どうやら昔この辺りを仕切っていた組の元幹部で、困ったことがあったら顔が効くから助けてくれるとのことだった。
本当かどうかは別として、なんかやばい。
助けてもらう義理もない。
5分ほど経ったくらいで意を決して言った。
「ありがとうございました。そろそろ帰ります」
そう伝えると男性は、おもむろにポケットに手を伸ばした。
まさか刃物? 拳銃? とフィクション好きな私は、全然現実的でない妄想にびびった。
しかし、そこから出てきたのは1000円札だった。
「暑いからこれで帰りにジュースとアイスでも買いな。じゃあね」
そう言って去っていった。
とてもにこやかに。
一瞬変な妄想でびびったことを反省した。
私の手元には1000円が残っていた。
「金は天下の回りもの」そのワードが頭に浮んだ。
お金はサービスや物に支払われる対価だ。
それが巡り、世の中をまわる。
思えば、私は何に対して1000円を払ったのだろう。
そして、手元にある1000円は何に対して支払われたのだろう。
まさか、実は私が1000円をあげた男性は、私に1000円をくれた男性に何か提供していて、私はただ2人のやりとりを繋ぐ回線だったのだろうか。

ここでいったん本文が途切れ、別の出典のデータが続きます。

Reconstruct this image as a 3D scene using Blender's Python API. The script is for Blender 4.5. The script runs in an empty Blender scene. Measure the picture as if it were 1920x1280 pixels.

そんな現実的ではないことを考えながら、1000円札を握りしめコンビニに向かった。
ちょっとリッチにハーゲンダッツを買いながら思った。
これは結果的にだれのお金で買ったのだろう、と。
ただ、ひとつ言えることは、何かの対価ではないのに、お金がまわる瞬間があり、私はそこに立ち会った。という事実があるということだ。
「ちょっといいですか?」
街を歩くと何度かかけられるこの言葉。
あなたはこの言葉をかけられた時、どんな対応をしますか?
もしかしたら、それは普通では体験できない出来事の入り口かもしれない。